Pro-DACA protestors outside the Neil M. Smith Federal Building in Des Moines, IA.
Photo credit: Shane Vander Hart
Pro-DACA protestors outside the Neil Smith Federal Building in Des Moines, IA.
Photo credit: Shane Vander Hart

The Trump Administration announced a six-month wind-down of the Deferred Action for Childhood Arrivals (DACA) program implemented by the Obama Administration in 2012 through executive action. The program allowed illegal immigrants who arrived as minors to receive a two-year renewable period of deferred action from deportation and eligibility for a work permit. As of June 2016, the U.S. Customs and Immigration Services received 844,931 intitial requests and approved 741,546 of them.

What this means is that U.S. Customs and Immigration Services are no longer taking initial applications, but properly submitted initial requests made before today will still be considered on a case by case basis. Also, current beneficiaries of DACA whose benefits expire between September 5, 2017, through March 5, 2018, will still be considered for renewal if they submit their request by October 5, 2017.

Two thoughts.

DACA implemented by executive action is unconstitutional.

President Donald Trump is right to wind-down the DACA program implemented by executive order. Regardless of whether one supports the ideas behind DACA or not implementing a program by executive order is unconstitutional. The Constitution gives Congress, not the President, the authority to enact immigration law. The President’s job is to enforce the law. President Obama took it upon himself to delay deportation of those who could be lawfully deported, worse yet, he ordered the federal government to issue work permits for those who were not legally eligible.

We are a nation of laws, and President Obama’s actions were unlawful.

Children shouldn’t be punished for the actions of their parents.

I think it is pretty callous to expect someone who came to the United States, albeit illegally, as say an infant, toddler, or preschooler to be deported when they are in their late teens or twenties now. Those kids are essentially American and know no other country.

There is no denying that children are negatively impacted by poor decisions their parents make. Children of prisoners, for instance, suffer through the loss of a parent by incarceration. They experience a loss of income, as well as, the stigma of having a parent in prison.

For much of 20-year youth ministry career, I worked to extend mercy to those children.
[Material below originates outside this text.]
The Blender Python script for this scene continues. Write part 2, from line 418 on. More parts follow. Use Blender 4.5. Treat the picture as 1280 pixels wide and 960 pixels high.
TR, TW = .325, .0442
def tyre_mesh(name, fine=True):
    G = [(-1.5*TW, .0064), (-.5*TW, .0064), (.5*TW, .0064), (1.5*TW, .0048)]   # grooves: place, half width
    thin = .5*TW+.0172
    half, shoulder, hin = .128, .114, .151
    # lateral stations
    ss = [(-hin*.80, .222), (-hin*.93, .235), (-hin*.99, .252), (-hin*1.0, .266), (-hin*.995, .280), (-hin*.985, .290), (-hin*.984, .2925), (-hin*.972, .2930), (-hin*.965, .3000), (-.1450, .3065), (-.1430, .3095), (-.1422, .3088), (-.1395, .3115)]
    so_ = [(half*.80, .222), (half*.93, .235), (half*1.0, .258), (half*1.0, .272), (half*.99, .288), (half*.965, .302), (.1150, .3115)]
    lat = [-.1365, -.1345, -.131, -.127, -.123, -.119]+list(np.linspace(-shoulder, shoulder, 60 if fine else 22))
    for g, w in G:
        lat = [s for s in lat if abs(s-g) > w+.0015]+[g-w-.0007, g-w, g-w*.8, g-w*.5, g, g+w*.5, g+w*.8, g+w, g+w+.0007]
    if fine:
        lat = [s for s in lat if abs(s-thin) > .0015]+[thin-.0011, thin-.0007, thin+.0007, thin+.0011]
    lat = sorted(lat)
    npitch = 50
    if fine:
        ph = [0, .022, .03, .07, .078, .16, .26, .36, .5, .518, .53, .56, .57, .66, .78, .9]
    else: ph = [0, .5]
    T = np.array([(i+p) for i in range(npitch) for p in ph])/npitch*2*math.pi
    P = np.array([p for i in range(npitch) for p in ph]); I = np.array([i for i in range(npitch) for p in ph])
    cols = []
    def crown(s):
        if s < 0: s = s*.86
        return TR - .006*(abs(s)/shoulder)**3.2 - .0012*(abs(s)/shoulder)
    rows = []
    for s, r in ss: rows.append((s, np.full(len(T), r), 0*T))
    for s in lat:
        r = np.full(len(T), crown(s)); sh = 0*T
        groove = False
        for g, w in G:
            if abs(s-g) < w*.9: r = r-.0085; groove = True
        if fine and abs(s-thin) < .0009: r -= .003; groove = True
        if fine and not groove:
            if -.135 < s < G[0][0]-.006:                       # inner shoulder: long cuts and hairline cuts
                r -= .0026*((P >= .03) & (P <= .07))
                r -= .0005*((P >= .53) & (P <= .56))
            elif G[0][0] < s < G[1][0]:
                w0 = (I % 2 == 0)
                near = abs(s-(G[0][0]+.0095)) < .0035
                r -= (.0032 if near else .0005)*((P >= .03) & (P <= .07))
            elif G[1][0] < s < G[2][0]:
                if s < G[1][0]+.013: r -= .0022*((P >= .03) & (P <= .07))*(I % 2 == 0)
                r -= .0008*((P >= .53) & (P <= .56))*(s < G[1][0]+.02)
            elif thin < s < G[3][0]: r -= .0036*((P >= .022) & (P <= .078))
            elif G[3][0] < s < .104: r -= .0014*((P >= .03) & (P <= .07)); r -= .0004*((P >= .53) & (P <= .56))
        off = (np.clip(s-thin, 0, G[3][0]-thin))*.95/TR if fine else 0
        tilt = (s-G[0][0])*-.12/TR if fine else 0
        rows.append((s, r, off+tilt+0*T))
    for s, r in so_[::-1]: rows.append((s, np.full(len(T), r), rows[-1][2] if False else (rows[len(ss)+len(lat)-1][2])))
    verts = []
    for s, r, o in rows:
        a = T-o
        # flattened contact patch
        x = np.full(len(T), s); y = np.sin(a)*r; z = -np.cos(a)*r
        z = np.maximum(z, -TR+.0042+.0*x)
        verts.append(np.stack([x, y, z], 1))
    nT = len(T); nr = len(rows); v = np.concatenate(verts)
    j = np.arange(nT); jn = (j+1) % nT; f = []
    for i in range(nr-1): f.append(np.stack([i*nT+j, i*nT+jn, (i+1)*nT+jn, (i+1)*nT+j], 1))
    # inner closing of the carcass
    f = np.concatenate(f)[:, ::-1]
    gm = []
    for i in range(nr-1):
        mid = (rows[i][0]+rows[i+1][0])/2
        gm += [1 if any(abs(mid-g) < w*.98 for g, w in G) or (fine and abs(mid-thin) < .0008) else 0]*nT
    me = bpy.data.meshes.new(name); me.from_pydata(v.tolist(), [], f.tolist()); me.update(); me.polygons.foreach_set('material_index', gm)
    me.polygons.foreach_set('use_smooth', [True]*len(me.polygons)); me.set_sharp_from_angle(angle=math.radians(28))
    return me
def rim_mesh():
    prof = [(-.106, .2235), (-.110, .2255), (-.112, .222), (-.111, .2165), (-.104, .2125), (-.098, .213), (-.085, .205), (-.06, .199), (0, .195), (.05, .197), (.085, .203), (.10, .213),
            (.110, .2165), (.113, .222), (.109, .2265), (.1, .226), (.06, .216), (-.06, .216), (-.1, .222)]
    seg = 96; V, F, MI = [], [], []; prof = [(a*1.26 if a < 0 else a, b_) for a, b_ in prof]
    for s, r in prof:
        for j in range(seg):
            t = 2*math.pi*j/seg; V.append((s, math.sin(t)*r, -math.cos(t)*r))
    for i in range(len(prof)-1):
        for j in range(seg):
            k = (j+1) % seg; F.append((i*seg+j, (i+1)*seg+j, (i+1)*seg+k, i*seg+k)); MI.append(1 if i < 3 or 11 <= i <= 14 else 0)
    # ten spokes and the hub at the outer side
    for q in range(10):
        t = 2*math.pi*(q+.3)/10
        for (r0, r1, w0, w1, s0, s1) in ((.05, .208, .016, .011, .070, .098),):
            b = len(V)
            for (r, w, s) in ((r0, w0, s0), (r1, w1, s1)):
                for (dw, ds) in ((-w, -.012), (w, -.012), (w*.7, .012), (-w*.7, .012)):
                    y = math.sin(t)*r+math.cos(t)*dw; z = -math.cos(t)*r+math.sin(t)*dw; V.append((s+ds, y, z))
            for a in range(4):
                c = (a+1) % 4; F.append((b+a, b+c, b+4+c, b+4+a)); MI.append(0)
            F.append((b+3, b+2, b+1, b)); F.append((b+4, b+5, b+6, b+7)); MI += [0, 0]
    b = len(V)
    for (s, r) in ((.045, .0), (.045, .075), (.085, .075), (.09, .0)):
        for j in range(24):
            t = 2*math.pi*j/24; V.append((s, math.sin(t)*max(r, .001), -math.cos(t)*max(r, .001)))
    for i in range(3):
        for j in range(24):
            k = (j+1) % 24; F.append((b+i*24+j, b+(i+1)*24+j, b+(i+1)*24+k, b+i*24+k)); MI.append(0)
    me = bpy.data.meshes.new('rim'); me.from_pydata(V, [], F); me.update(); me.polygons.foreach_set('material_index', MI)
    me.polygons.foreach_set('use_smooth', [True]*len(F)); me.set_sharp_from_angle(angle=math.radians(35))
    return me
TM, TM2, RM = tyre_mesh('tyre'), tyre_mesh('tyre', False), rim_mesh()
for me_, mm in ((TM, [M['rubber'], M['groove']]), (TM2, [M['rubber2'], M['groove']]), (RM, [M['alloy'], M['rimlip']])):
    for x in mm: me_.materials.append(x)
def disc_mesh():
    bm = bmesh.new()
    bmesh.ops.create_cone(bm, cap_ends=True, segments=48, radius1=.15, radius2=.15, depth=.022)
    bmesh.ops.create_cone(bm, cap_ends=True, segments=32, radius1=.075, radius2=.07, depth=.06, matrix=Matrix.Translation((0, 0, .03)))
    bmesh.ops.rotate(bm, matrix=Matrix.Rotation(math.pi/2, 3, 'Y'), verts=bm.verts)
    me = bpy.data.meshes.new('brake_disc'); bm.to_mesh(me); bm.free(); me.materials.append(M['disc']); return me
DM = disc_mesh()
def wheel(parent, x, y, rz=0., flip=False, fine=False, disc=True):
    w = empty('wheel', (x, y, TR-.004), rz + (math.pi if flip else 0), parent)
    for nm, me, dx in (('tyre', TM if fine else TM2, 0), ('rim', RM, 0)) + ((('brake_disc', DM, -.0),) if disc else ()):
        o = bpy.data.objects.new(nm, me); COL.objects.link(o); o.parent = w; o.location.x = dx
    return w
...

Although those children experienced some adverse effects of a parent’s incarceration, there is universal agreement that these kids should not be incarcerated along with that parent.

How deportation different? A minor brought into the United States illegally did not have a choice in the matter. It was not their decision, and some believe they should experience the same consequences as their parents. That is simply not right, it is not just, and it lacks compassion.

That said, under current law, there is no choice, but to deport these kids. Like I said before, we are a nation of laws.

The law should change, and Congress should work to address this and will need to find a bipartisan compromise for legislation to pass. President Trump has given them six months to do just that.